Count every line that has "scene" in it and give the total, nothing more.

═════ MATERIAL PROVIDED ═════

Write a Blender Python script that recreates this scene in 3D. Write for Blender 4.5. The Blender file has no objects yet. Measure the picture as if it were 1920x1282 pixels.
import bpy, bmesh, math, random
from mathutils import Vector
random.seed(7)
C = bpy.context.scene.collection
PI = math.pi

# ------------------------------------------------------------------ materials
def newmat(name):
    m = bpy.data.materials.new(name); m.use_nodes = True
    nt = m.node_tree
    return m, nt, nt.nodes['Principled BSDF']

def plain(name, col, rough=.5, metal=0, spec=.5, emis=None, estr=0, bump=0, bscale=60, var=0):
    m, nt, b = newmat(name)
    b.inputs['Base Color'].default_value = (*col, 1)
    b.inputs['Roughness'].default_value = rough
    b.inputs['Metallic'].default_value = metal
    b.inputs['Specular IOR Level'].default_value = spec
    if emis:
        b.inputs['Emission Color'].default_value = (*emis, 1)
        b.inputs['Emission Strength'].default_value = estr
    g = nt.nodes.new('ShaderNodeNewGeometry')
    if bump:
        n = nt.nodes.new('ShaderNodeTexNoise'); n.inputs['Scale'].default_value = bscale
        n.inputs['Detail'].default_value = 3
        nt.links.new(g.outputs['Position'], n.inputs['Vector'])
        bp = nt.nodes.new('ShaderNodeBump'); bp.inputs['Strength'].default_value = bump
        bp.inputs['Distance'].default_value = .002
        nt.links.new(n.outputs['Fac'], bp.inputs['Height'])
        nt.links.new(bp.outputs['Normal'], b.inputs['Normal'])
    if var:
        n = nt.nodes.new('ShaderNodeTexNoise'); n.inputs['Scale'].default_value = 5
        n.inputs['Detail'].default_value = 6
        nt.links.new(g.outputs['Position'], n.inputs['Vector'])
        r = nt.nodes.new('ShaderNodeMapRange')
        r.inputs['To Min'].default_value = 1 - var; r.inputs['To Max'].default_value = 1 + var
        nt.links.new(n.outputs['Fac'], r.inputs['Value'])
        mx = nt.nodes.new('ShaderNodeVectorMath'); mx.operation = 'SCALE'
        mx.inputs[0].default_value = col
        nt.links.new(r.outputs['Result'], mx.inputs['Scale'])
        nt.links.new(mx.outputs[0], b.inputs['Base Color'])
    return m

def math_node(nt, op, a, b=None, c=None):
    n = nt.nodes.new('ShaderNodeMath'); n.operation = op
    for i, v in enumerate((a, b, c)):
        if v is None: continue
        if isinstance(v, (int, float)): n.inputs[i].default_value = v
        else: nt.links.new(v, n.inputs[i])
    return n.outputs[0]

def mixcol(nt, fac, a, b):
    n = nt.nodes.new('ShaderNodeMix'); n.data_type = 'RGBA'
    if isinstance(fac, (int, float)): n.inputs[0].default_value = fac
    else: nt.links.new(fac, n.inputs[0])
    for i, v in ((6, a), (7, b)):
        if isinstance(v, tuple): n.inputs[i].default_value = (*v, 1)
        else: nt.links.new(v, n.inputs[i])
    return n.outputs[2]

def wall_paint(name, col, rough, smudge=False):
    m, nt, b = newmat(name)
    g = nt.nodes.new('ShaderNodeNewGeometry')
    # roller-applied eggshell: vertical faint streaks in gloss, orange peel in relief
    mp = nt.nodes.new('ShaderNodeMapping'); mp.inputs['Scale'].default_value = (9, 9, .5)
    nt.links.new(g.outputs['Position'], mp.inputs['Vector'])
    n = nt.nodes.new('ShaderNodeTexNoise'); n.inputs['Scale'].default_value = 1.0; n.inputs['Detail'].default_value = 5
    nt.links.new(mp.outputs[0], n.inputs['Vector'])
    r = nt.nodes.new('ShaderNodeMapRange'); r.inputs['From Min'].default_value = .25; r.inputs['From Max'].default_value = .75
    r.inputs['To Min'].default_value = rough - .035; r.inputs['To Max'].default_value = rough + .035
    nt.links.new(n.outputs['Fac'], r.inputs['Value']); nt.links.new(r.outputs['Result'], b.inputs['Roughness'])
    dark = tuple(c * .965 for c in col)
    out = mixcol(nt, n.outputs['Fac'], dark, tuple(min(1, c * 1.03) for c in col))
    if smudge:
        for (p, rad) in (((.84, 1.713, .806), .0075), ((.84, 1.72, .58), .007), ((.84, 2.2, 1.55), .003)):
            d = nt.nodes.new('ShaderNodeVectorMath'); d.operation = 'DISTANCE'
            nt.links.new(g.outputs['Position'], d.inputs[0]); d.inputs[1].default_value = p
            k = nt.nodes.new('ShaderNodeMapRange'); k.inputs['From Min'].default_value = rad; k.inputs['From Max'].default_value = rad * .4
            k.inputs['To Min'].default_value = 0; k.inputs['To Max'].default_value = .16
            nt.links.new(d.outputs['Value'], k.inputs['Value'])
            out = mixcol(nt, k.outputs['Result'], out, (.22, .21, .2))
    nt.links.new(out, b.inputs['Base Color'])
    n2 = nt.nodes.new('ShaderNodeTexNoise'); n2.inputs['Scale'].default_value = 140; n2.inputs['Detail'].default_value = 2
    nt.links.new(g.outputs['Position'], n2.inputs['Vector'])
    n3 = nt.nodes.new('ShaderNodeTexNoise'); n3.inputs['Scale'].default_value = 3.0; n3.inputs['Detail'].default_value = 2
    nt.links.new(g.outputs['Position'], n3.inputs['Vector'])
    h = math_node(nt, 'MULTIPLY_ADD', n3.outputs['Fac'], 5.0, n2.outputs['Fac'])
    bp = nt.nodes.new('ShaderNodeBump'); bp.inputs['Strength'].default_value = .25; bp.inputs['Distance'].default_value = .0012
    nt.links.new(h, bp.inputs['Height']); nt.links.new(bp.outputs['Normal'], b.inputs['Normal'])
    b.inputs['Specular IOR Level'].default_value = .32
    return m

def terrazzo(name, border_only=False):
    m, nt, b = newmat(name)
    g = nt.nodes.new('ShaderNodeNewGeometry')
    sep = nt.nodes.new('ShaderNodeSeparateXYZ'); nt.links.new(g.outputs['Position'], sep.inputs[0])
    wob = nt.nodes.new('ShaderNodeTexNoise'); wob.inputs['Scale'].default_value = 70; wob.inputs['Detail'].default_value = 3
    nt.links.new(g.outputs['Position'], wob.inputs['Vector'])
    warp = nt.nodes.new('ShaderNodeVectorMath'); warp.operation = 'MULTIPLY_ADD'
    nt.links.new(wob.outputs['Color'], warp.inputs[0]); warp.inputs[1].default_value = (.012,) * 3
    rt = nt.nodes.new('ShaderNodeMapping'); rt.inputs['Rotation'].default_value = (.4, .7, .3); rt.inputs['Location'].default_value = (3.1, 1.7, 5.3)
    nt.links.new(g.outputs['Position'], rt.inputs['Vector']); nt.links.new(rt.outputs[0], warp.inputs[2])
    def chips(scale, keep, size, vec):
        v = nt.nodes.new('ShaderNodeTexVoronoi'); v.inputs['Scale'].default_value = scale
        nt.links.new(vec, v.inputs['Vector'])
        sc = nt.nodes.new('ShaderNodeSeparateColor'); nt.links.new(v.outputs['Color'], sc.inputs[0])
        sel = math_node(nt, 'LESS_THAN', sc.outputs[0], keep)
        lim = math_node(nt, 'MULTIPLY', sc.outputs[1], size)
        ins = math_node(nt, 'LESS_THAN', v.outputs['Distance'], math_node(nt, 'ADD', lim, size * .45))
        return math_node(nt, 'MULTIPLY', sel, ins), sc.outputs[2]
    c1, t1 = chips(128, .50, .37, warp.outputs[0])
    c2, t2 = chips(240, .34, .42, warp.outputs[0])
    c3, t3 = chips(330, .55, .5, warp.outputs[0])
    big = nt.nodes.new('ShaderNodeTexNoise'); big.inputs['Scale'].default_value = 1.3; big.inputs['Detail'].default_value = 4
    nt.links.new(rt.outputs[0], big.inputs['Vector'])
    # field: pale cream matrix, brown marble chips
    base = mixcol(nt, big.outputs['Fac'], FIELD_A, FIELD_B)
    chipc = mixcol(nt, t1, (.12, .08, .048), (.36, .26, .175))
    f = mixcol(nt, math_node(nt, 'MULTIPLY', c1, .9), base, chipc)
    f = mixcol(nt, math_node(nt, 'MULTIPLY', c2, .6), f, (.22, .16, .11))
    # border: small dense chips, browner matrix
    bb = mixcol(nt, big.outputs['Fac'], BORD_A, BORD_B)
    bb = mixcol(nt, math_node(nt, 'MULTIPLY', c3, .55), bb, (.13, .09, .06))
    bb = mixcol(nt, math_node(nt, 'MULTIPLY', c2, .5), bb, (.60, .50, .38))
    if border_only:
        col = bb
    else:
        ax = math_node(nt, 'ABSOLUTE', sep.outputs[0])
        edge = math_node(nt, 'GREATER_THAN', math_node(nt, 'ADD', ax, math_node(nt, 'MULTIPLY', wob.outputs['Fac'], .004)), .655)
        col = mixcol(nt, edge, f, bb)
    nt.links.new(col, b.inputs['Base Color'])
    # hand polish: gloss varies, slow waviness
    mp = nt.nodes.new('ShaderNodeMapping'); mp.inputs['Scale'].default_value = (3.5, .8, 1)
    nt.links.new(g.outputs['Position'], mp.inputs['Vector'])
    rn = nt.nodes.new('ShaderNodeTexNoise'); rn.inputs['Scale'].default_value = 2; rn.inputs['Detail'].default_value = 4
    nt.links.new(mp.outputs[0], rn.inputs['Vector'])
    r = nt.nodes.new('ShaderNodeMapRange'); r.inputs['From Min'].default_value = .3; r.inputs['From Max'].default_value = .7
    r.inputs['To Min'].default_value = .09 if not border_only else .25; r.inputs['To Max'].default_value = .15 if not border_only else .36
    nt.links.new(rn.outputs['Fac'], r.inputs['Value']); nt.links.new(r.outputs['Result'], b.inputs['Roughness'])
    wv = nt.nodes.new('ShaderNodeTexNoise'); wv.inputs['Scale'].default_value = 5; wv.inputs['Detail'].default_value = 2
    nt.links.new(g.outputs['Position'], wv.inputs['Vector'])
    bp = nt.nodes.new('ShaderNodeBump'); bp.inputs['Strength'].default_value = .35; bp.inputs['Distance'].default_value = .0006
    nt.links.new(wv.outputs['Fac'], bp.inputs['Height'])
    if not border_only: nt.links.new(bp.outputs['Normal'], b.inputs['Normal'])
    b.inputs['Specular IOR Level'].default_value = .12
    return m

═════

TASK OUTPUT:
2